そんな電話が苦手で、かつイイ歳して人見知りをする俺なのだが、仕事の都合で会ったことも無い人々に一日数十軒も電話をしなければいけないハメになった。
有るムックのデータ作成の為、電話取材が必要なのだ。
去年までは電話の三分の二以上はカンガワに任せていて、俺はもっぱらコンピュータ上の処理とか校正とかをやっていたのだが、今年から全部一人でやらなければいけない。
このムックを作る仕事をやりだしてから最初の5年ぐらいは全部自分でやっていたのだが、しかしその後のブランクが長かったのでキツい。最初の1軒目に電話する事を決意するまで30分ぐらいかかった。
最初の1軒を掛けてしまえば、あとは馴れてくるのだけど。
でも知らない人と話すのが苦手なので、話が詰まったりしたときついつい黙り込んでしまう。こういう時に無理矢理喋るとへたな電話セールスみたいになってダメなので、それよりかはマシだと思うが。
思えばカンガワはホントにこういうのが上手だったよなあ。ライブハウスの楽屋で、対バンと仲良くなるのが得意技だった。

夜、久しぶりに借りてきた映画を観た。
「カランジル」。
92年にブラジルで起きた、警察軍による囚人の虐殺事件を描いた作品。
シティ・オブ・ゴッド」もそうだったが、ブラジルの実録バイオレンス映画って、お話としては救いようがないぐらい殺伐としているんだけど妙に明るい。

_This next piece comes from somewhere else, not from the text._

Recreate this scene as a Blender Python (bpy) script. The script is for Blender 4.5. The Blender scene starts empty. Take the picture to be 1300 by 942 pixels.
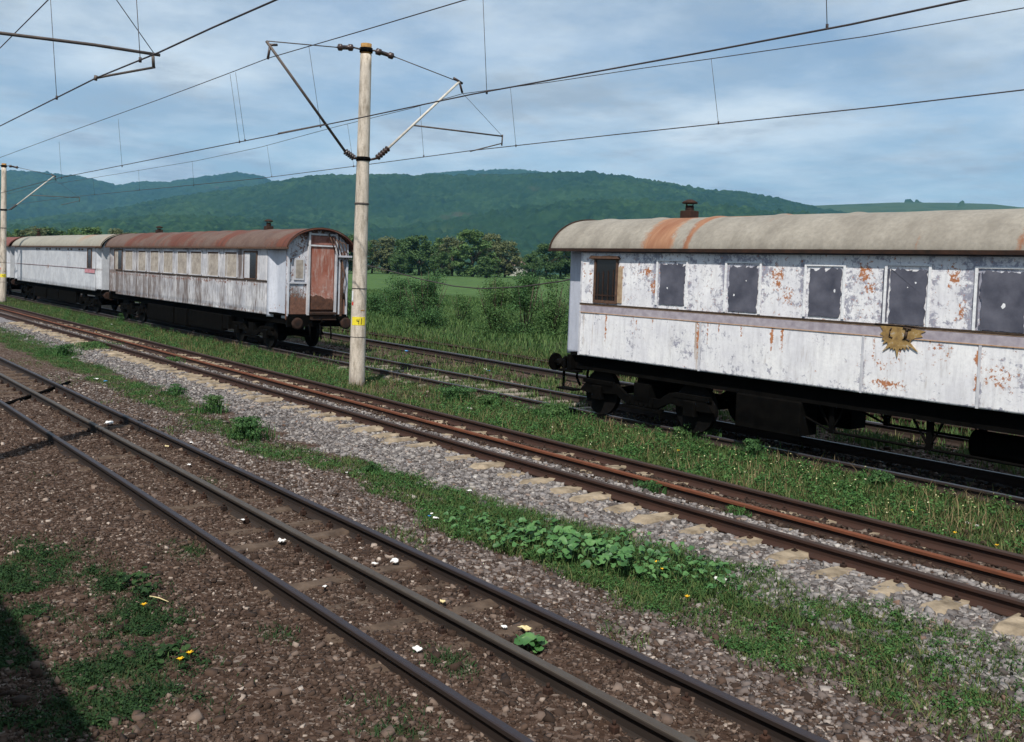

最後の数十分間は、まるでアンセインのジャケ写のように血塗れだ。監督のオーデイオコメンタリーによると、後半部分は当時の報道カメラマンが撮った写真とか目撃証言を元にして兎に角糞リアリティに徹して作っているらしいが。
この事件では、警察軍関係者には一人の犠牲者も出なかったらしいが、囚人は111人が殺された。そして、誰一人として刑事責任を問われていないらしい。
傑作。
皆さん、警察は好きですか?ボクは大嫌いです。